Memorials and The Mall

I walked and biked across and around The Mall--Washington's long strip of grass from the Capitol to the Lincoln Memorial--many times. Sometimes it was to play host to visitors; sometimes it was to explore museums; sometimes it was to examine monuments; sometimes it was simply to walk or jog or run. The Mall was an easy destination because I lived so close to it.

I collected the pictures I took in various visits to the Mall. Some visits were short one-offs; others were day-long sight-seeing of memorials. The pictures are in chronological order, which means that often sites near each other are adjacent in the album but sometimes they're not if I visited them on separate days.

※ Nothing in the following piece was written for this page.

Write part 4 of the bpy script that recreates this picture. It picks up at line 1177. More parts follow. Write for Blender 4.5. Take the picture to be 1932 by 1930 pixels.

Annoyingly, the Mall gradually closed. When I arrived in Washington D.C., the area around the reflecting pool near the Lincoln Memorial was entirely off-limits as it was being rebuilt. After I arrived, as winter approached the Park Service shut more and more grassy segments to do rebuilding or at least replanting over the winter. Though I laud the goals, I want to complain that these construction sites blighted the landscape. February became worse with more construction as building started for the African American Museum. The spring wasn't much better; if anything it was worse, with huge mounds of dirt of being dug up on the eastern half of the Mall in order to rebuild grounds for better drainage and more sustainable lawns.